The clear-cutting and burning of forests that accompanied the Agricultural Revolution 8000 years ago left its signature in the air and on climate, says Ruddiman. As did the advent of the rice paddy system of farming in southeast Asia 5000 years ago.
These developments added carbon dioxide and methane respectively to the atmosphere and kept the planet from slipping toward a predicted new ice age, he says.
Ruddiman also believes that cold-weather episodes in the third to sixth centuries of the Christian era, and again in the fourteenth century, correlate with epidemics of plague, which depopulated Europe and parts of Asia, causing many acres of farmland to revert to forest. This forest regrowth caused a small but observable drop in atmospheric carbon dioxide and therefore lower global temperatures, he says.
And so on — a fascinating and provocative intertwining of human and climate history. It is Ruddiman’s contention that if it weren’t for human activities, the Earth would be colder than it is today.
If he’s right, we have even more reason to act with prudence regarding the burning of fossil fuels (which adds carbon dioxide to the atmosphere) and clear-cutting forests (which diminishes the planet’s capacity to take carbon dioxide out of the air). We may not want an ice age, but neither do we want to tour New York City in a gondola.
Ruddiman is widely recognized as a careful and cautious scientist, and I’m sure he would agree that predicting climate change is fraught with difficulty.
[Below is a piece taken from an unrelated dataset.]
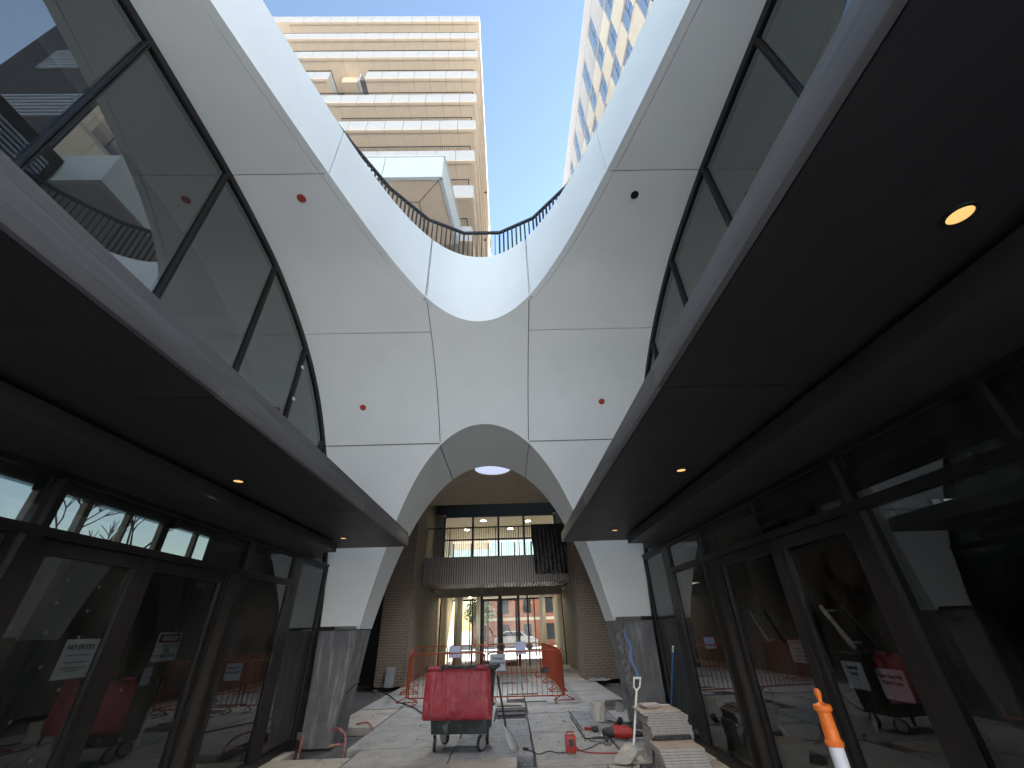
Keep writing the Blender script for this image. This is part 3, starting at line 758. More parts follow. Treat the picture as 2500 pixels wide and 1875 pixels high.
t = sheet_sign('paper_notice', 'white Restricted Access paper just right of the dark door stile', 'notice', XRd, 3.94, 4.17, 1.09, 1.275, 1, 'paper')
place_text('Restricted', .036, (XRd-.002, 4.055, 1.235), (0, -1, 0), (0, 0, 1), M['ink'], t, .8)
place_text('Access', .036, (XRd-.002, 4.055, 1.195), (0, -1, 0), (0, 0, 1), M['ink'], t, .8)
t = sheet_sign('paper_notice', 'white Clean Shoes Only paper, larger and nearer the mullion', 'notice', XRd, 3.55, 3.81, 1.06, 1.25, 1, 'paper')
place_text('Clean Shoes Only', .034, (XRd-.002, 3.68, 1.205), (0, -1, 0), (0, 0, 1), M['ink'], t, .85)
place_text('Polished Floors', .034, (XRd-.002, 3.68, 1.165), (0, -1, 0), (0, 0, 1), M['ink'], t, .85)
tapes = [[3.51,1.96],[3.76,1.88],[3.76,2.05],[4.08,2.02],[4.07,1.83],[3.51,1.71],[3.79,1.67],[4.10,1.635],[5.66,1.74],[5.67,1.23],[5.24,1.23],[4.79,1.2],[4.13,1.27],[3.88,1.44],[3.85,1.11],[5.0,.8],[4.16,.83],[5.65,.52],[3.6,1.3],[3.5,.95]]
tp0 = None
for y, z in tapes:
    if tp0 is None:
        b = MB(); b.box(-.0015, .0015, -.013, .013, -.011, .011); tp0 = b.build('tape_piece', M['tape']); o = tp0
        tag(o, 'small square of white tape stuck on the left shopfront glass', 'tape', 'bits of white tape on the left glass')
    else: o = clone(tp0)
    o.location = (XL+.001, y, z); o.rotation_euler = (random.uniform(-.5, .5), 0, 0)
# white marker scribble
b = MB()
sc = [(5.33,2.10),(5.35,2.17),(5.37,2.10),(5.40,2.16),(5.38,2.10),(5.43,2.13),(5.36,2.13),(5.45,2.17),(5.47,2.10),(5.42,2.15),(5.50,2.11),(5.54,2.15),(5.50,2.17),(5.48,2.12)]
b.tube([(XL+.002, y, z) for y, z in sc], .004, 4); tag(b.build('marker_scribble', M['white']), 'white marker scribble high on the left door glass', 'scribble')

# ------------------------------------------------------------------ back court beyond the arch
def sbox(name, x0, x1, y0, y1, z0, z1, m, label=None):
    b = MB(); b.box(x0, x1, y0, y1, z0, z1); o = struct(b.build(name, M[m]))
    if label: o['label'] = label
    return o
# ceiling with round glowing disc
ceil = empty('court_ceiling', (-.47, 14.1, 6.45), 'tan ceiling with a round glowing disc beyond the arch', 'ceiling'); ceil['kind'] = 'structure'
n = 32; cx_, cy_, r_ = -.47, 13.90, .64
for (x0, x1) in ((-5.5, -1.38), (-1.37, .53), (.54, 4.5)):
    if x0 == -1.37:
        # centre strip with the round hole
        b = MB(); vs = []; fs = []
        for z in (6.45, 6.6):
            vs += [(cx_+r_*math.cos(2*PI*k/n), cy_+r_*math.sin(2*PI*k/n), z) for k in range(n)]
            for k in range(n):
                c, s_ = math.cos(2*PI*k/n), math.sin(2*PI*k/n); mm = max(abs(c), abs(s_)); vs.append((cx_+.05+c/mm*.95, cy_+s_/mm, z))
        for k in range(n):
            j = (k+1) % n; fs += [(k, j, n+j, n+k), (2*n+k, 3*n+k, 3*n+j, 2*n+j), (k, 2*n+k, 2*n+j, j)]
        b.add(vs, fs); b.box(-1.37, .53, 10.0, 12.90, 6.451, 6.6); b.box(-1.37, .53, 14.90, 18.58, 6.451, 6.6)
        b.build('ceiling_panel', M['ceil'], ceil)
    else:
        b = MB(); b.box(x0, x1, 10.0, 18.58, 6.45, 6.6); b.build('ceiling_panel', M['ceil'], ceil)
b = MB(); b.box(-5.5, 4.5, 10.0, 18.58, 6.62, 6.8); b.build('ceiling_void', M['navy'], ceil)
b = MB(); b.lathe([(r_-.002, 6.475), (r_-.002, 6.49)], (cx_, cy_, 0), 32); o = b.build('round_glow_disc', M['disc_glow']); tag(o, 'round pale glowing disc in the court ceiling behind the arch top', 'ceiling disc')  # flat emissive disc, its glow is put into the material
ld = D.lights.new('court_fill_spot', 'SPOT'); ld.energy = 300; ld.spot_size = math.radians(112); ld.spot_blend = .6; ld.shadow_soft_size = .55; ld.color = (.92, .95, 1.0)  # added fill spot below the disc to brighten the court
lo = D.objects.new('court_fill_spot', ld); COL.objects.link(lo); lo.parent = o; lo.location = (cx_, cy_, 6.42)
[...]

His speculations on human-induced changes in the Earth’s climate will now be considered by other researchers and either buttressed or rejected.
Meanwhile, doom-and-gloom pessimism and head-in-the-sand optimism will get us nowhere. What is needed is more research and present caution. As always, we must balance quality of human life against disruptive environmental change, never an easy thing to do.
I don’t know of any climatologist who does not agree with Ruddiman that humans can be a force for geological change. The down side of this is that we can indeed cause catastrophic disruptions of the environment (not tomorrow, or the day after tomorrow, but certainly within several generations).
The up side is that if we can decide what sort of planet we want, we can probably achieve it.